Available data:
** begin **

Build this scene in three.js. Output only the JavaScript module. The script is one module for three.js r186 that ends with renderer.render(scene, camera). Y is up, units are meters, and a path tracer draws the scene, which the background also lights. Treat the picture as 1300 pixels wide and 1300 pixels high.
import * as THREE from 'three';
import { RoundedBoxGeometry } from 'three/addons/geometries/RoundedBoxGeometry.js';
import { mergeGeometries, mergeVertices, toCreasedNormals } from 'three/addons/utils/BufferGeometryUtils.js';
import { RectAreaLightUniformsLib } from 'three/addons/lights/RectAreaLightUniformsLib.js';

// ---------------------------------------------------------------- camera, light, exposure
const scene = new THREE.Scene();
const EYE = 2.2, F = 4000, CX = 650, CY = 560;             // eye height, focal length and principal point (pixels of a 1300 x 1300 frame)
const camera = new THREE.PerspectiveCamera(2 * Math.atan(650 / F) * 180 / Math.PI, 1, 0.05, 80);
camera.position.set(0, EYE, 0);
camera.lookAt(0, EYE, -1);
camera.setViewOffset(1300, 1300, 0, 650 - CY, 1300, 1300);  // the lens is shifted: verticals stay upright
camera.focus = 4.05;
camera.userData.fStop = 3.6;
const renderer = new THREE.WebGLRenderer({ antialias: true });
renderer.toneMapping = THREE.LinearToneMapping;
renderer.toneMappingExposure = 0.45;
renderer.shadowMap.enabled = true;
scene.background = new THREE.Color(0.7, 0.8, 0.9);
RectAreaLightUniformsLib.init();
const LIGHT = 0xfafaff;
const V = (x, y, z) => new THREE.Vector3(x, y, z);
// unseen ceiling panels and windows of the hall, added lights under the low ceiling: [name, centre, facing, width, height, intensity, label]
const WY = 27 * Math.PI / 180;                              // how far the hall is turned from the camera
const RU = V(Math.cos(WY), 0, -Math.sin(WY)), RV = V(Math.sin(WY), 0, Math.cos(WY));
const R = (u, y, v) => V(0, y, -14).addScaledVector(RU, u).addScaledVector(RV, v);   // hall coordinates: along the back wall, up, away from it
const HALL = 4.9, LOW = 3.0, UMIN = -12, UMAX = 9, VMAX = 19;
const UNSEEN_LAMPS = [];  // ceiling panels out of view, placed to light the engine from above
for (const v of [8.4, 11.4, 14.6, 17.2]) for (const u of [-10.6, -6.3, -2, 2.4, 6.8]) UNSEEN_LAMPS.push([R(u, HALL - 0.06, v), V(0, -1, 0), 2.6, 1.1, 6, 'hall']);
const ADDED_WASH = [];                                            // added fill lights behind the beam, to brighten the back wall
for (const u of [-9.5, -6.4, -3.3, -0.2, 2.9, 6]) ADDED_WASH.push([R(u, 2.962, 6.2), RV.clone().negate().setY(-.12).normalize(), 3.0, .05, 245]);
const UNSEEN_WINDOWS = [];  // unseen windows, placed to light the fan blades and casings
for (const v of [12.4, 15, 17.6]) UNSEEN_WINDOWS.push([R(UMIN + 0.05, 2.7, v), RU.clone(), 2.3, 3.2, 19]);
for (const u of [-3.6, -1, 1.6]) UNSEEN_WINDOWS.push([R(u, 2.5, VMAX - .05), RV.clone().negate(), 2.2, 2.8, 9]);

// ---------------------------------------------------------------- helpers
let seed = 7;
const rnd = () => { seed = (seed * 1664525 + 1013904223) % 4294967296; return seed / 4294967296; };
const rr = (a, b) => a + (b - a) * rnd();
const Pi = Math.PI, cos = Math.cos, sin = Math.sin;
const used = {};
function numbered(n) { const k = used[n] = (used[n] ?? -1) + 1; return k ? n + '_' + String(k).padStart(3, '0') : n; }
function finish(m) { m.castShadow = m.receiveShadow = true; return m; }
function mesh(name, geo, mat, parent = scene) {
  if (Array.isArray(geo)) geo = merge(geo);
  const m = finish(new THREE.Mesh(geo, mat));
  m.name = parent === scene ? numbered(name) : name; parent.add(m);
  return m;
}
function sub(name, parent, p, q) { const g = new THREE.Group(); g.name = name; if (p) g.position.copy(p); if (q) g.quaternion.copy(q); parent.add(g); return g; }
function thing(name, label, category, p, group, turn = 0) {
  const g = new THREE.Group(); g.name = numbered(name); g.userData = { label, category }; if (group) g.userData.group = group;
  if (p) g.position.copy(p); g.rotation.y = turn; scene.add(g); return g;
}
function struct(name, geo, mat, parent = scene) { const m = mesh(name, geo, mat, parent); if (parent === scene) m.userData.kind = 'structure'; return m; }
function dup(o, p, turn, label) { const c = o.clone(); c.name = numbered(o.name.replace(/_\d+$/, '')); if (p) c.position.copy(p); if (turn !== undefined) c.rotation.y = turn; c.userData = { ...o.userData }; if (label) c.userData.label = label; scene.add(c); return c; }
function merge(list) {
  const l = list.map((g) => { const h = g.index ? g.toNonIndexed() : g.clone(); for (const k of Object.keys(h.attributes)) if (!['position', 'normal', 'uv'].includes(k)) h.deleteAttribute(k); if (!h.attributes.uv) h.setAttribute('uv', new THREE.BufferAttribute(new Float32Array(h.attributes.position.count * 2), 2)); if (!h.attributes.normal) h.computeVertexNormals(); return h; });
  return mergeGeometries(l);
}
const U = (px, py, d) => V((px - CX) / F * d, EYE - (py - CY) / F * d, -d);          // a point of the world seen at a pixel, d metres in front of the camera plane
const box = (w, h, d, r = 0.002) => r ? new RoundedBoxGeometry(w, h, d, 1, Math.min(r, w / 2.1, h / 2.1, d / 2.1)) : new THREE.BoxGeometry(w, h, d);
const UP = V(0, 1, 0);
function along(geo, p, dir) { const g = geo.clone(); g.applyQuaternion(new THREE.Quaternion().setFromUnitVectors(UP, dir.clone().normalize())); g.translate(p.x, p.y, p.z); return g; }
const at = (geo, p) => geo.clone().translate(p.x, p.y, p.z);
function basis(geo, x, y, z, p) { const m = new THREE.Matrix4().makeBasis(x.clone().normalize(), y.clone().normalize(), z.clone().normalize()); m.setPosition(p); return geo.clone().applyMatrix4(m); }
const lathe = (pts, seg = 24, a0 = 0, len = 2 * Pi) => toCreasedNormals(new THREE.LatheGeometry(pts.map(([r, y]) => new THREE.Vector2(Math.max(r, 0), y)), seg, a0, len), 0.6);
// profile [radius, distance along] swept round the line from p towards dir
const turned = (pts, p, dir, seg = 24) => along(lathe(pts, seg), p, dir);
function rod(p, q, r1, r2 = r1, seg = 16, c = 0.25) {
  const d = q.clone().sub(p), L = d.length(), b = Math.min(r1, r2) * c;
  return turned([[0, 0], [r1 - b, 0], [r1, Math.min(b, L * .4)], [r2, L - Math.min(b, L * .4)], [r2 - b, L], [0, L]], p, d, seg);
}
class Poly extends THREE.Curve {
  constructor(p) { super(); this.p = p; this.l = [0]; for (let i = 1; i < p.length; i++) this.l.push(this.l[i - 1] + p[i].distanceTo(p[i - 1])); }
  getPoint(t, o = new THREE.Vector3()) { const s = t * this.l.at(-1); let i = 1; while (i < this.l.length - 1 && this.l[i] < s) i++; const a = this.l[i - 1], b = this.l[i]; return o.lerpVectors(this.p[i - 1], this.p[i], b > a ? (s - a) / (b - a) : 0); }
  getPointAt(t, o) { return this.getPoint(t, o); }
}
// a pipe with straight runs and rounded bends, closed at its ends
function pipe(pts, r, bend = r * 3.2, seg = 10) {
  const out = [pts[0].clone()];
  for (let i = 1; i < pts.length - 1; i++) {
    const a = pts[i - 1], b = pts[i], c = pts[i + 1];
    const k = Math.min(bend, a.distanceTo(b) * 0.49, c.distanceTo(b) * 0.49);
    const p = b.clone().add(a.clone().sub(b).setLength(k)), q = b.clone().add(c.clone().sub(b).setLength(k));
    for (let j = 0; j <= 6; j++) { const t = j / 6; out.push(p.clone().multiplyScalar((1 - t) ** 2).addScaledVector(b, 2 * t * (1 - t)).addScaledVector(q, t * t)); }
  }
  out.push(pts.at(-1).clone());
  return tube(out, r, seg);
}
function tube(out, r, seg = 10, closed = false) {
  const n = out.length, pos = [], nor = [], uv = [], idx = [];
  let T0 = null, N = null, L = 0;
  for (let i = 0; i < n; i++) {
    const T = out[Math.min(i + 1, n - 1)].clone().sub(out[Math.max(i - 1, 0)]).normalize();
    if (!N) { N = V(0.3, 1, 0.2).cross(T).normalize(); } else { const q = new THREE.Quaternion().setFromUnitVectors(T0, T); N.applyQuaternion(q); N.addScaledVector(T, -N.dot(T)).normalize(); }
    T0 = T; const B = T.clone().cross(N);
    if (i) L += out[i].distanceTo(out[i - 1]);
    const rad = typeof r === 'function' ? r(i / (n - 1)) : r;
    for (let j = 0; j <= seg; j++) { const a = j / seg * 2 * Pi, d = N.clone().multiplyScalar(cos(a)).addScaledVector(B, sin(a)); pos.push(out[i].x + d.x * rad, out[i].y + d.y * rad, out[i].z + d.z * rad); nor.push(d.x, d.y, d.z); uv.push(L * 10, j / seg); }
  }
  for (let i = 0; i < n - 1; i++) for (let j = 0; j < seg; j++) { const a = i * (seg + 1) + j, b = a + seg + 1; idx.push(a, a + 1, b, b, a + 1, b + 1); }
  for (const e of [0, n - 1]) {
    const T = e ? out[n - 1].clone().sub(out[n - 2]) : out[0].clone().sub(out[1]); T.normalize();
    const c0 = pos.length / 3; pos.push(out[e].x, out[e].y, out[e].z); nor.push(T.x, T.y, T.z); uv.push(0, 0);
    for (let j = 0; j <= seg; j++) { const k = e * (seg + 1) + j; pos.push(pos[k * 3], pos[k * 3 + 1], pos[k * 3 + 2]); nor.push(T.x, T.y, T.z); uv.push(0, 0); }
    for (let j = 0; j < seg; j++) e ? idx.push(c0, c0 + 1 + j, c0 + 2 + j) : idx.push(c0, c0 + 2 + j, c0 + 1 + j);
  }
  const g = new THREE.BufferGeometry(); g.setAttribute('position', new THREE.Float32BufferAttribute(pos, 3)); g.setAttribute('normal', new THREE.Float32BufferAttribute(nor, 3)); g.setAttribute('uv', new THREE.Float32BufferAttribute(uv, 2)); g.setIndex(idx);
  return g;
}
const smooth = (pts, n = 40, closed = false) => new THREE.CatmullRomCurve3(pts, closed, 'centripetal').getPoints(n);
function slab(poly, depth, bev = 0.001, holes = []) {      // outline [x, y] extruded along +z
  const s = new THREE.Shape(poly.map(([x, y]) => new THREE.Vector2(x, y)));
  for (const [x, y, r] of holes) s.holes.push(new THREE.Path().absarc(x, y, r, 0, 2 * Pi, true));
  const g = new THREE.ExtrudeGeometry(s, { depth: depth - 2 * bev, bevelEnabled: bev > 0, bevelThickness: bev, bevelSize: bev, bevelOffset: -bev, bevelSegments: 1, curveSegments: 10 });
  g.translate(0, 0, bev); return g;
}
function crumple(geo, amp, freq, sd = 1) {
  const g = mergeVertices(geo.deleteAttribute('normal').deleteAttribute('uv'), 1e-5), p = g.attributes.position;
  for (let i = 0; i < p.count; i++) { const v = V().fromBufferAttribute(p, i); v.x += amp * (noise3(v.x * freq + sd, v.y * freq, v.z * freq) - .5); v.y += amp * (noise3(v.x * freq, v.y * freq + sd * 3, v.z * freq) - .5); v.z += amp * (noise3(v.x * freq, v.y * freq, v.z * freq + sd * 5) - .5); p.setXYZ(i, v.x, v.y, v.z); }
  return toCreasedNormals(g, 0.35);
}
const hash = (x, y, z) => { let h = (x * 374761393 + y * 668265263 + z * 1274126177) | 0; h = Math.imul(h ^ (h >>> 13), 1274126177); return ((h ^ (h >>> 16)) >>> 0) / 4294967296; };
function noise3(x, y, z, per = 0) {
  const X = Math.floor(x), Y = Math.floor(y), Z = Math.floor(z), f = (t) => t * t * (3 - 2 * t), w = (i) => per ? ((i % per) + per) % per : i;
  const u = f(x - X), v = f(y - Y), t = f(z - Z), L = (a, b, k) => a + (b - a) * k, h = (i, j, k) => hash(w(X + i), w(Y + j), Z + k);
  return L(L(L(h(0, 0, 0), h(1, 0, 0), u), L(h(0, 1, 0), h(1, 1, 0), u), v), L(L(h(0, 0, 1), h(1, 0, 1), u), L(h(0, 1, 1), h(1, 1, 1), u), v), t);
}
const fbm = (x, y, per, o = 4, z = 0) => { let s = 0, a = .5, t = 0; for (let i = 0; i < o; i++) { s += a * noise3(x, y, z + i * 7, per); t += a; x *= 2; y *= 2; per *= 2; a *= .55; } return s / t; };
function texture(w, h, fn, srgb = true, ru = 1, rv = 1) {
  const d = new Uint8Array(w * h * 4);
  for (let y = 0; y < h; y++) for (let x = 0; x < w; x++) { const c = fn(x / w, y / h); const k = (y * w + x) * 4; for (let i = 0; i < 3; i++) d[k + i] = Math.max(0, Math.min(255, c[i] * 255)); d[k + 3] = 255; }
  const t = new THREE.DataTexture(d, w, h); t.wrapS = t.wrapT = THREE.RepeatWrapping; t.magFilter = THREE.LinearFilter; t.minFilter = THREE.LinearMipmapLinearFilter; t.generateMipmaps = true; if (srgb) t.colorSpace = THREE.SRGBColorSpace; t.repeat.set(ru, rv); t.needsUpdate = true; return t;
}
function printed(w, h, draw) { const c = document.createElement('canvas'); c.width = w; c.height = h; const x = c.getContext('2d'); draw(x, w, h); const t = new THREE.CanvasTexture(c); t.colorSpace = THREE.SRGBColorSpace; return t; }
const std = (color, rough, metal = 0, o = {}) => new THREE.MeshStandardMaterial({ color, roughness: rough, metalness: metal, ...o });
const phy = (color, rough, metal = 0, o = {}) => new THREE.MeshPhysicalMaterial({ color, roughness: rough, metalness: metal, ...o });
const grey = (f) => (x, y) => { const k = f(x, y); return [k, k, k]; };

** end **

Set problem:
Count the lines of the data that contain the string "this", and reply with that number alone.

Exercise answer:
4